--- START Data provided ---

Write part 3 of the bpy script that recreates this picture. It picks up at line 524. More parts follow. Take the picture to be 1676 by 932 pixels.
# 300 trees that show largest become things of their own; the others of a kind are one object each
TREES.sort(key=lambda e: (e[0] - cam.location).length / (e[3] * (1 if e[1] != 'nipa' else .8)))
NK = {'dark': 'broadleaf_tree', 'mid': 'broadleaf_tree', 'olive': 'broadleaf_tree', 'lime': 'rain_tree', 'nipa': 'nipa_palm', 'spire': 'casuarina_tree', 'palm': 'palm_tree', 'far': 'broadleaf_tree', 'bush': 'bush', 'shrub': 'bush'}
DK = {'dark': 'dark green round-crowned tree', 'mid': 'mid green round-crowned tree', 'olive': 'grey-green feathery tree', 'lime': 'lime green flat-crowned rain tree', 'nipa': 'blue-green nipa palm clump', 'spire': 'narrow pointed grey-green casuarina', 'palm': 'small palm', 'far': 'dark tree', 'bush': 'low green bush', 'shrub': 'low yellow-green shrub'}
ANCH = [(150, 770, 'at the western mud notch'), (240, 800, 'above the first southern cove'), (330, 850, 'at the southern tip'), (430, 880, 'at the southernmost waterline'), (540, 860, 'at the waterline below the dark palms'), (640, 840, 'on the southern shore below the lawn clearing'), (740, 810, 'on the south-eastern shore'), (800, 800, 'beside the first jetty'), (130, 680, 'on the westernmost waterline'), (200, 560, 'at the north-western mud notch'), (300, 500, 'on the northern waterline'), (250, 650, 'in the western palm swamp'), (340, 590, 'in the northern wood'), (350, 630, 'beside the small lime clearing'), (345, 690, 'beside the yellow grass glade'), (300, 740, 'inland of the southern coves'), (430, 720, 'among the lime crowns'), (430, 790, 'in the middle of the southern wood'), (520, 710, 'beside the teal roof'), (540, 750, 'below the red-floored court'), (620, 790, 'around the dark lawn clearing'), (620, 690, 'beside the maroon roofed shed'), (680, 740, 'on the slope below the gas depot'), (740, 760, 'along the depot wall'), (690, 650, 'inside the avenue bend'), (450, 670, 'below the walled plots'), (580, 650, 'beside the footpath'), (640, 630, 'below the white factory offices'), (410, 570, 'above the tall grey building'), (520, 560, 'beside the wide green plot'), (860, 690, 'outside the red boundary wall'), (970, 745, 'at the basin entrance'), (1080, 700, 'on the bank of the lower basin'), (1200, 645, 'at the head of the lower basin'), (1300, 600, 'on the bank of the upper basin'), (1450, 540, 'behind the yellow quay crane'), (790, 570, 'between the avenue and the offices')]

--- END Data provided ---

The task >>
Set down the material above again, word for word.

Answer below >>
Write part 3 of the bpy script that recreates this picture. It picks up at line 524. More parts follow. Take the picture to be 1676 by 932 pixels.
# 300 trees that show largest become things of their own; the others of a kind are one object each
TREES.sort(key=lambda e: (e[0] - cam.location).length / (e[3] * (1 if e[1] != 'nipa' else .8)))
NK = {'dark': 'broadleaf_tree', 'mid': 'broadleaf_tree', 'olive': 'broadleaf_tree', 'lime': 'rain_tree', 'nipa': 'nipa_palm', 'spire': 'casuarina_tree', 'palm': 'palm_tree', 'far': 'broadleaf_tree', 'bush': 'bush', 'shrub': 'bush'}
DK = {'dark': 'dark green round-crowned tree', 'mid': 'mid green round-crowned tree', 'olive': 'grey-green feathery tree', 'lime': 'lime green flat-crowned rain tree', 'nipa': 'blue-green nipa palm clump', 'spire': 'narrow pointed grey-green casuarina', 'palm': 'small palm', 'far': 'dark tree', 'bush': 'low green bush', 'shrub': 'low yellow-green shrub'}
ANCH = [(150, 770, 'at the western mud notch'), (240, 800, 'above the first southern cove'), (330, 850, 'at the southern tip'), (430, 880, 'at the southernmost waterline'), (540, 860, 'at the waterline below the dark palms'), (640, 840, 'on the southern shore below the lawn clearing'), (740, 810, 'on the south-eastern shore'), (800, 800, 'beside the first jetty'), (130, 680, 'on the westernmost waterline'), (200, 560, 'at the north-western mud notch'), (300, 500, 'on the northern waterline'), (250, 650, 'in the western palm swamp'), (340, 590, 'in the northern wood'), (350, 630, 'beside the small lime clearing'), (345, 690, 'beside the yellow grass glade'), (300, 740, 'inland of the southern coves'), (430, 720, 'among the lime crowns'), (430, 790, 'in the middle of the southern wood'), (520, 710, 'beside the teal roof'), (540, 750, 'below the red-floored court'), (620, 790, 'around the dark lawn clearing'), (620, 690, 'beside the maroon roofed shed'), (680, 740, 'on the slope below the gas depot'), (740, 760, 'along the depot wall'), (690, 650, 'inside the avenue bend'), (450, 670, 'below the walled plots'), (580, 650, 'beside the footpath'), (640, 630, 'below the white factory offices'), (410, 570, 'above the tall grey building'), (520, 560, 'beside the wide green plot'), (860, 690, 'outside the red boundary wall'), (970, 745, 'at the basin entrance'), (1080, 700, 'on the bank of the lower basin'), (1200, 645, 'at the head of the lower basin'), (1300, 600, 'on the bank of the upper basin'), (1450, 540, 'behind the yellow quay crane'), (790, 570, 'between the avenue and the offices')]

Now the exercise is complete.